** Data block **
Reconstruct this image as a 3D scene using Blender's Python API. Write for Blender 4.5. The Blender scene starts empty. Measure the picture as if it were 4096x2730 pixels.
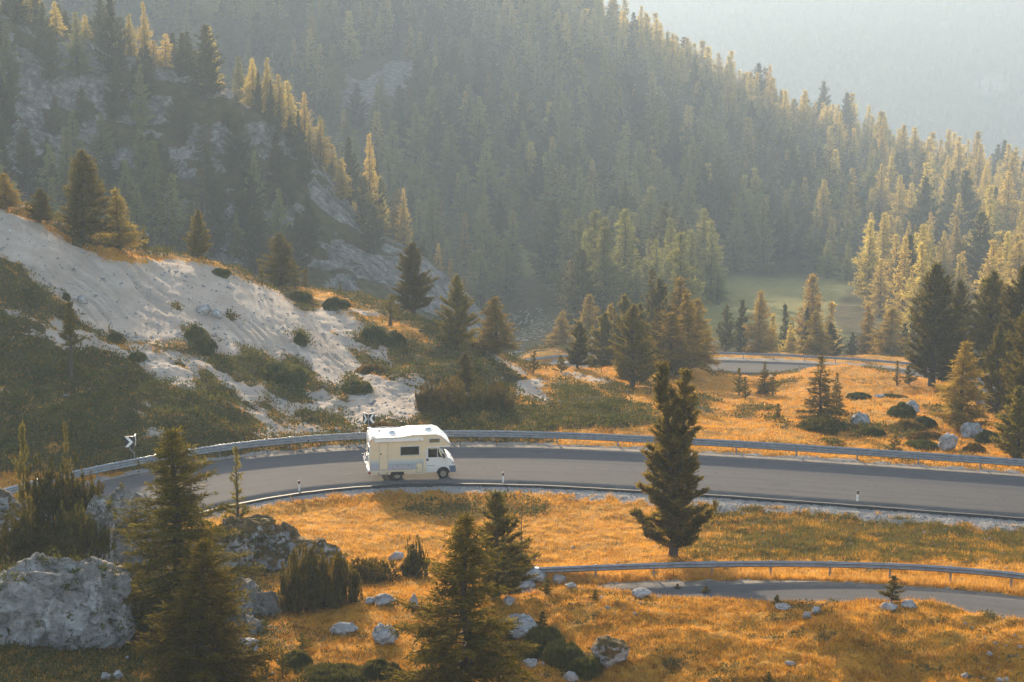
import bpy, bmesh, math, random
import numpy as np
from mathutils import Vector, Matrix

# ------------------------------------------------------------------ camera, world, sun, exposure
S = bpy.context.scene
COL = S.collection
PITCH = math.radians(9.0)
CAM_LENS = 60.0
FPX = CAM_LENS / 36.0 * 1024.0
cam_data = bpy.data.cameras.new("camera")
cam_data.lens = CAM_LENS
cam_data.sensor_width = 36.0
cam_data.clip_start = 0.5
cam_data.clip_end = 9000.0
cam = bpy.data.objects.new("camera", cam_data)
cam.location = (0, 0, 0)
cam.rotation_euler = (math.radians(90) - PITCH, 0, 0)
COL.objects.link(cam)
S.camera = cam

SUN_EL = math.radians(14.5)
SUN_AZ = math.radians(-13.0)            # measured from +Y towards +X: the sun stands behind the scene, to the left
SKY_STRENGTH = 0.15
SUN_STRENGTH = 3.5
EXPOSURE = 1.82
HAZE_DENSITY = 0.00037
world = bpy.data.worlds.new("World")
S.world = world
world.use_nodes = True
wn = world.node_tree.nodes
wl = world.node_tree.links
bg = wn["Background"]
sky = wn.new("ShaderNodeTexSky")
sky.sky_type = 'NISHITA'
sky.sun_disc = False
sky.sun_elevation = SUN_EL
sky.sun_rotation = SUN_AZ
sky.altitude = 2000
sky.air_density = 1.0
sky.dust_density = 6.0
sky.ozone_density = 0.3
warm = wn.new("ShaderNodeMix"); warm.data_type = 'RGBA'; warm.blend_type = 'MULTIPLY'      # camera balanced for open shade
warm.inputs[0].default_value = 1.0
warm.inputs[7].default_value = (1.0, .92, .81, 1)
wl.new(sky.outputs[0], warm.inputs[6])
wl.new(warm.outputs[2], bg.inputs[0])
bg.inputs[1].default_value = SKY_STRENGTH

sun_data = bpy.data.lights.new("sun", 'SUN')
sun_data.energy = SUN_STRENGTH
sun_data.angle = math.radians(0.6)
sun_data.color = (1.0, 0.80, 0.55)
sun = bpy.data.objects.new("sun", sun_data)
sun_dir = Vector((math.sin(SUN_AZ) * math.cos(SUN_EL), math.cos(SUN_AZ) * math.cos(SUN_EL), math.sin(SUN_EL)))
sun.rotation_euler = sun_dir.to_track_quat('Z', 'Y').to_euler()
sun.location = (-300, 900, 400)
COL.objects.link(sun)

S.view_settings.view_transform = 'Standard'
S.view_settings.look = 'None'
S.view_settings.exposure = EXPOSURE
S.view_settings.gamma = 1.0
S.view_settings.use_curve_mapping = False
cy = S.cycles
cy.max_bounces = 6
cy.diffuse_bounces = 3
cy.glossy_bounces = 2
cy.transmission_bounces = 4
cy.transparent_max_bounces = 8
cy.volume_bounces = 0
cy.use_adaptive_sampling = True
cy.adaptive_threshold = 0.02
cy.use_denoising = True
cy.caustics_reflective = False
cy.caustics_refractive = False
cy.sample_clamp_indirect = 6.0

# ------------------------------------------------------------------ helpers: picture geometry, noise, meshes
K = 4096.0 / 1.7407 / 1024.0            # survey units per pixel of a 1024-wide picture
CP, SP = math.cos(PITCH), math.sin(PITCH)

def P(vx, vy, s):
    """World point seen at survey position (vx, vy), where one metre spans s pixels."""
    d = FPX / s
    X = (vx / K - 512.0) / s
    v = (341.0 - vy / K) / s
    return (X, d * CP + v * SP, -d * SP + v * CP)

def PZ(vx, vy, z):
    """World point seen at (vx, vy) at height z."""
    s = (-FPX * SP + (341.0 - vy / K) * CP) / z
    return P(vx, vy, s)

def project(X, Y, Z):
    d = Y * CP - Z * SP
    v = Y * SP + Z * CP
    return (512.0 + FPX * X / d) * K, (341.0 - FPX * v / d) * K

def _h(ix, iy, iz, seed):
    n = (ix.astype(np.int64) * 374761393 + iy.astype(np.int64) * 668265263 + iz.astype(np.int64) * 2147483647 + seed * 974634541) & 0x7fffffff
    n = (n ^ (n >> 13)) * 1274126177 & 0x7fffffff
    n = n ^ (n >> 16)
    n = (n * 60493 + 19990303) & 0x7fffffff
    return ((n ^ (n >> 11)) & 0xffff) / 65535.0

def vnoise(x, y, z=None, seed=0):
    x = np.asarray(x, float); y = np.asarray(y, float)
    z = np.zeros_like(x) if z is None else np.asarray(z, float)
    ix, iy, iz = np.floor(x), np.floor(y), np.floor(z)
    fx, fy, fz = x - ix, y - iy, z - iz
    fx = fx * fx * fx * (fx * (fx * 6 - 15) + 10); fy = fy * fy * fy * (fy * (fy * 6 - 15) + 10); fz = fz * fz * fz * (fz * (fz * 6 - 15) + 10)
    r = 0
    for dx in (0, 1):
        wx = fx if dx else 1 - fx
        for dy in (0, 1):
            wy = fy if dy else 1 - fy
            for dz in (0, 1):
                wz = fz if dz else 1 - fz
                r = r + wx * wy * wz * _h(ix + dx, iy + dy, iz + dz, seed)
    return r * 2 - 1

def fbm(x, y, z=None, seed=0, octaves=4, lac=2.03, gain=0.5):
    a, r, n = 1.0, 0, 0
    x = np.asarray(x, float); y = np.asarray(y, float)
    z = np.zeros_like(x) if z is None else np.asarray(z, float)
    for o in range(octaves):
        r = r + a * vnoise(x, y, z, seed + o * 17)
        n += a
        a *= gain
        x, y, z = x * lac + 3.1, y * lac + 1.7, z * lac + 5.3
    return r / n

def sstep(a, b, x):
    t = np.clip((np.asarray(x, float) - a) / (b - a), 0, 1)
    return t * t * (3 - 2 * t)

def inpoly(vx, vy, poly):
    """Even-odd test for arrays of survey positions."""
    r = np.zeros(np.shape(vx), bool)
    n = len(poly)
    for i in range(n):
        (x0, y0), (x1, y1) = poly[i], poly[(i + 1) % n]
        if y0 == y1:
            continue
        c = ((y0 > vy) != (y1 > vy)) & (vx < (x1 - x0) * (vy - y0) / (y1 - y0) + x0)
        r ^= c
    return r

def polydist(vx, vy, poly):
    """Signed distance (inside positive) to a polygon."""
    d = np.full(np.shape(vx), 1e9)
    n = len(poly)
    for i in range(n):
        x0, y0 = poly[i]; x1, y1 = poly[(i + 1) % n]
        ex, ey = x1 - x0, y1 - y0
        t = np.clip(((vx - x0) * ex + (vy - y0) * ey) / (ex * ex + ey * ey + 1e-9), 0, 1)
        d = np.minimum(d, np.hypot(vx - x0 - t * ex, vy - y0 - t * ey))
    return np.where(inpoly(vx, vy, poly), d, -d)

def mesh_np(name, verts, faces, mats=(), mat_idx=None, smooth=False, attrs=None, parent=None, loc=None, link=True):
    """One mesh object from numpy arrays; faces is (n,3) or (n,4), or a list of such arrays."""
    me = bpy.data.meshes.new(name)
    verts = np.asarray(verts, np.float32)
    fl = faces if isinstance(faces, list) else [faces]
    fl = [np.asarray(f, np.int32) for f in fl if len(f)]
    me.vertices.add(len(verts))
    me.vertices.foreach_set("co", verts.ravel())
    loops = np.concatenate([f.ravel() for f in fl])
    tot = np.concatenate([np.full(len(f), f.shape[1], np.int32) for f in fl])
    start = np.concatenate([[0], np.cumsum(tot)[:-1]]).astype(np.int32)
    me.loops.add(len(loops))
    me.loops.foreach_set("vertex_index", loops)
    me.polygons.add(len(tot))
    me.polygons.foreach_set("loop_start", start)
    me.polygons.foreach_set("loop_total", tot)
    if mat_idx is not None:
        me.polygons.foreach_set("material_index", np.asarray(mat_idx, np.int32))
    if smooth:
        me.polygons.foreach_set("use_smooth", np.ones(len(tot), bool))
    for k, a in (attrs or {}).items():
        at = me.attributes.new(k, 'FLOAT', 'POINT')
        at.data.foreach_set("value", np.asarray(a, np.float32))
    me.update(calc_edges=True)
    for m in mats:
        me.materials.append(m)
    if not link:
        return me
    o = bpy.data.objects.new(name, me)
    COL.objects.link(o)
    if parent is not None:
        o.parent = parent
    if loc is not None:
        o.location = loc
    return o

def tag(o, label=None, cat=None, group=None, kind=None):
    if label: o["label"] = label
    if cat: o["category"] = cat
    if group: o["group"] = group
    if kind: o["kind"] = kind
    return o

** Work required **
Give back exactly the lines from the first line of the data through the line with "S.camera = cam", pictures excluded.

** Exercise result **
Reconstruct this image as a 3D scene using Blender's Python API. Write for Blender 4.5. The Blender scene starts empty. Measure the picture as if it were 4096x2730 pixels.
import bpy, bmesh, math, random
import numpy as np
from mathutils import Vector, Matrix

# ------------------------------------------------------------------ camera, world, sun, exposure
S = bpy.context.scene
COL = S.collection
PITCH = math.radians(9.0)
CAM_LENS = 60.0
FPX = CAM_LENS / 36.0 * 1024.0
cam_data = bpy.data.cameras.new("camera")
cam_data.lens = CAM_LENS
cam_data.sensor_width = 36.0
cam_data.clip_start = 0.5
cam_data.clip_end = 9000.0
cam = bpy.data.objects.new("camera", cam_data)
cam.location = (0, 0, 0)
cam.rotation_euler = (math.radians(90) - PITCH, 0, 0)
COL.objects.link(cam)
S.camera = cam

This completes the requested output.